In its decision, the court said the waiver from competitive bidding was still in effect and said the parties are fixed in the same position following the court’s 2019 opinion when it sent back the case to the PUC and instructed the PUC to hold an evidentiary hearing on greenhouse gas emissions in connection with Hu Honua’s amended power purchase agreement.

The opinion, written by Supreme Court Associate Justice Todd W Eddins, also was signed by Supreme Court Chief Justice Mark E. Recktenwald and Associate Justices Paula A. Nakayama, Sabrina S. McKenna and Michael D. Wilson.

Wilson, in a concurring opinion, said the majority’s decision gives discretion to the PUC to determine again whether a waiver of competitive bidding should be granted to Hawaii Electric Light Co.

“We are grateful for the Hawaii Supreme Court’s unanimous decision today in favor of Honua Ola Bioenergy,” Honua Ola Bioenergy President Warren Lee said in a statement. “We look forward to the opportunity to present data on how Honua Ola will produce much-needed firm, clean, renewable energy, while also reducing greenhouse gas emissions at the PUC’s evidentiary hearing. We are also thankful for the Court’s clarification that the 2017 waiver from competitive bidding remains valid and in force.”
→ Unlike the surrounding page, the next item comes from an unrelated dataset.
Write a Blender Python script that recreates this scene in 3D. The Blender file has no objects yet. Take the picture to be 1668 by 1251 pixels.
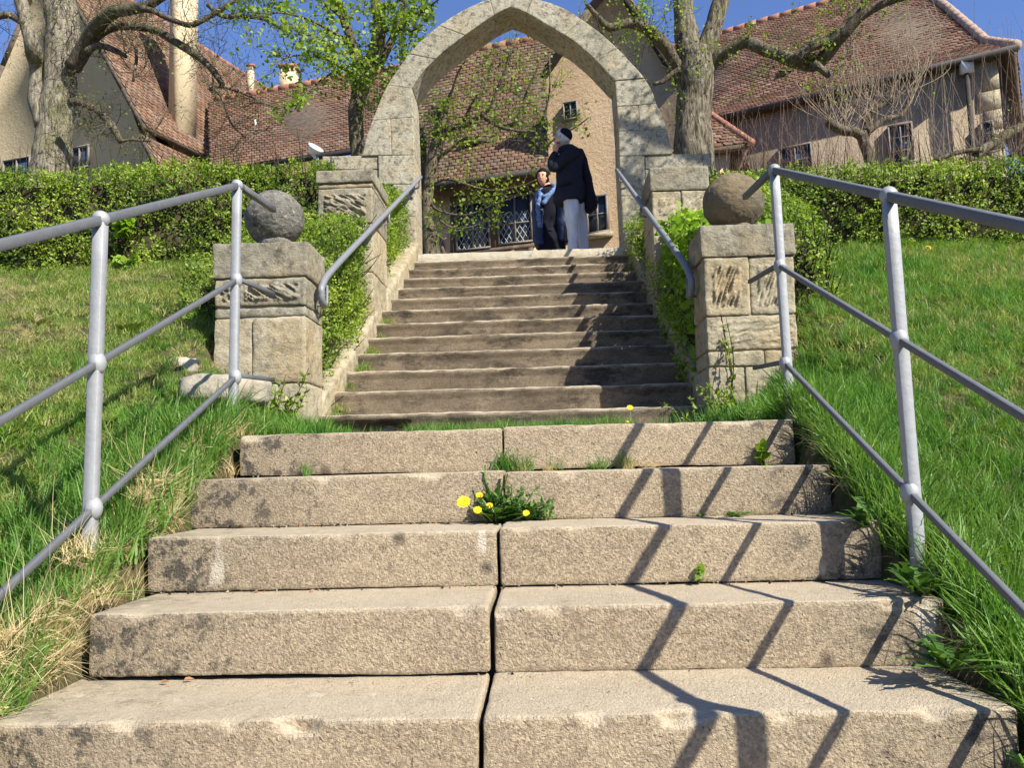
import bpy, bmesh, math, random
import numpy as np
from mathutils import Vector, Matrix
S = bpy.context.scene
COL = S.collection
R = math.radians
# ------------------------------------------------------------------ camera, world, sun, exposure
CAMF, CPITCH, CROLL, CYAW, CAMX, CAMZ = 1350.0, 0.0998, 0.0246, -0.0355, 0.1377, 0.5202
def unrot(x, y, z):
    c, s = math.cos(-CROLL), math.sin(-CROLL); x, z = c*x-s*z, s*x+c*z
    c, s = math.cos(-CPITCH), math.sin(-CPITCH); y, z = c*y+s*z, -s*y+c*z
    c, s = math.cos(-CYAW), math.sin(-CYAW); x, y = c*x-s*y, s*x+c*y
    return np.array([x, y, z])
CC = np.array([CAMX, 0.0, CAMZ])
cam = bpy.data.cameras.new('camera'); camo = bpy.data.objects.new('camera', cam); COL.objects.link(camo)
cam.sensor_width = 36; cam.lens = CAMF/1668*36; cam.sensor_fit = 'HORIZONTAL'; cam.clip_start = .05; cam.clip_end = 3000
rr, ff, uu = unrot(1, 0, 0), unrot(0, 1, 0), unrot(0, 0, 1)
m4 = Matrix.Identity(4)
for i in range(3):
    m4[i][0] = rr[i]; m4[i][1] = uu[i]; m4[i][2] = -ff[i]; m4[i][3] = CC[i]
camo.matrix_world = m4
S.camera = camo
SUN = Vector((-1.10, 1.0, -1.25)).normalized()
elev = math.asin(-SUN.z); az = math.atan2(-SUN.x, -SUN.y)   # azimuth of the sun, clockwise from +Y
W = bpy.data.worlds.new('World'); S.world = W; W.use_nodes = True
nt = W.node_tree; nt.nodes.clear()
sky = nt.nodes.new('ShaderNodeTexSky'); sky.sky_type = 'NISHITA'; sky.sun_disc = False
sky.sun_elevation = elev; sky.sun_rotation = az
sky.altitude = 300; sky.air_density = 1.0; sky.dust_density = 0.15; sky.ozone_density = 3.5
bg = nt.nodes.new('ShaderNodeBackground'); bg.inputs[1].default_value = 0.082
wo = nt.nodes.new('ShaderNodeOutputWorld')
hs = nt.nodes.new('ShaderNodeHueSaturation'); hs.inputs['Saturation'].default_value = 1.06; nt.links.new(sky.outputs[0], hs.inputs['Color']); tn = nt.nodes.new('ShaderNodeMix'); tn.data_type = 'RGBA'; tn.blend_type = 'MULTIPLY'; tn.inputs[0].default_value = 1; tn.inputs[7].default_value = (1.0, .95, 1.16, 1); nt.links.new(hs.outputs[0], tn.inputs[6]); nt.links.new(tn.outputs[2], bg.inputs[0]); nt.links.new(bg.outputs[0], wo.inputs[0])
sl = bpy.data.lights.new('sun', 'SUN'); sl.energy = 4.9; sl.angle = R(0.5); sl.color = (1, .95, .83)
so = bpy.data.objects.new('sun', sl); COL.objects.link(so); so.rotation_mode = 'QUATERNION'
so.rotation_quaternion = SUN.to_track_quat('-Z', 'Y'); so.location = (8, -8, 12)
S.view_settings.view_transform = 'Standard'; S.view_settings.look = 'None'
S.view_settings.gamma = 1; S.view_settings.exposure = 1.05; S.view_settings.use_curve_mapping = False
S.render.engine = 'CYCLES'

# ------------------------------------------------------------------ placing helpers
def ray(u, v): return unrot((u-834)/CAMF, 1.0, (625.5-v)/CAMF)
def P(u, v, Y): r = ray(u, v); return CC + r*(Y/r[1])
def PX(u, v, X): r = ray(u, v); return CC + r*((X-CC[0])/r[0])
def PZ(u, v, Z): r = ray(u, v); return CC + r*((Z-CC[2])/r[2])
def PPL(u, v, p0, n):
    r = ray(u, v); return CC + r*(np.dot(np.array(p0)-CC, n)/np.dot(r, n))
rng = np.random.default_rng(7)
def hsh(ix, iy, iz, seed):
    h = (ix.astype(np.int64)*374761393 + iy.astype(np.int64)*668265263 + iz.astype(np.int64)*2147483647 + seed*974711) & 0x7fffffff
    h = ((h ^ (h >> 13))*1274126177) & 0x7fffffff
    return ((h ^ (h >> 16)) & 0xffff)/65535.0
def vnoise(p, scale=1.0, seed=0):
    q = np.asarray(p, float)*scale + 1000.0
    i = np.floor(q).astype(np.int64); f = q-i; f = f*f*(3-2*f)
    r = 0
    for dx in (0, 1):
        for dy in (0, 1):
            for dz in (0, 1):
                w = (f[:, 0] if dx else 1-f[:, 0])*(f[:, 1] if dy else 1-f[:, 1])*(f[:, 2] if dz else 1-f[:, 2])
                r = r + w*hsh(i[:, 0]+dx, i[:, 1]+dy, i[:, 2]+dz, seed)
    return r*2-1
def fbm(p, scale=1.0, octv=3, seed=0):
    a, t = 1.0, 0
    for k in range(octv):
        t = t + a*vnoise(p, scale*2**k, seed+k); a *= .5
    return t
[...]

A legal challenge in 2017 by Life of the Land landed the project for the first time before the Supreme Court. The court ordered the PUC in 2019 to reconsider the power purchase agreement and hold an evidentiary hearing because the agency failed to “explicitly consider” the state’s goal of reducing greenhouse gases, which is required under state law.

Life of the Land Executive Director Henry Curtis said the high court’s latest opinion still could result in the wood-burning plant being rejected.

“We are happy with the Hawaii Supreme Court decision,” he said. “The decision clearly says the Public Utilities Commission may deny the waiver but not use the remand order.”